Atlantic City faces rising sea levels, is already seeing more flooding, and has no plan ready.

Atlantic City, New Jersey, is on a barrier island. All of it is built on sand, just above sea level. 38,000 residents and tens of thousands of tourists a week occupy the narrow island at any time. Climate scientists say the sea is rising, deniers say the island is sinking, but whichever is right, the casino city of the eastern seaboard is running out its clock.

In 1910, researchers put a tide guard at the end of Steel Pier Amusement Park, which juts out from the center of the city. The gauge, which is still exactly where it was put 112 years ago, shows a sea level rise of a foot and a half, more than double the global mean. Every high tide risks flooding the streets, not only storms or extreme events.

At the moment, the only plan city officials seem to have is the plan that failed so spectacularly in New Orleans – levies, sea walls, pumps, and bulkheads. The project is underway, budgeted at $100 million but already well over that.

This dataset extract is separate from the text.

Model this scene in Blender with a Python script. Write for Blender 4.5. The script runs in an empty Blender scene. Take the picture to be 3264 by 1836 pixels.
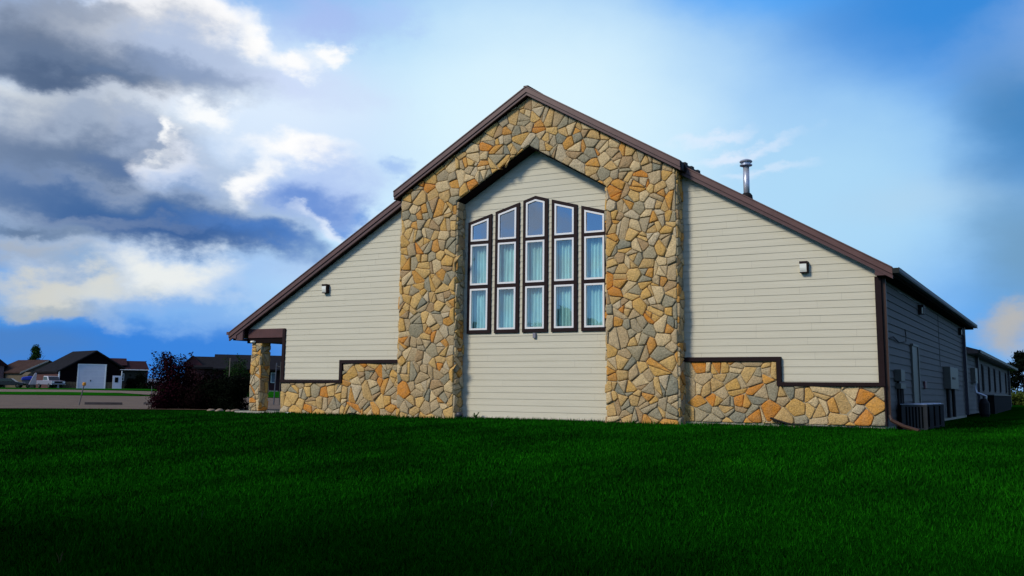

Other cities in the area are taking a more sensible approach. For instance in Woodbridge, about 100 miles north but still in New Jersey, the state has bought and torn down many beachfront homes to reduce the damage of future floods and storms.

But in Atlantic City, the money is on the boardwalk, and the boardwalk is on the beach. 27 million people visit annually, and they bring in seven billion dollars a year. So far, that’s worth the millions in damage that every storm reaching a little higher can do. But it won’t be forever.

Rutgers University researcher Robert Kopp estimates that New Jersey will see another one to three feet of sea level rise by 2070, and the land is sinking as well, compounding the problem.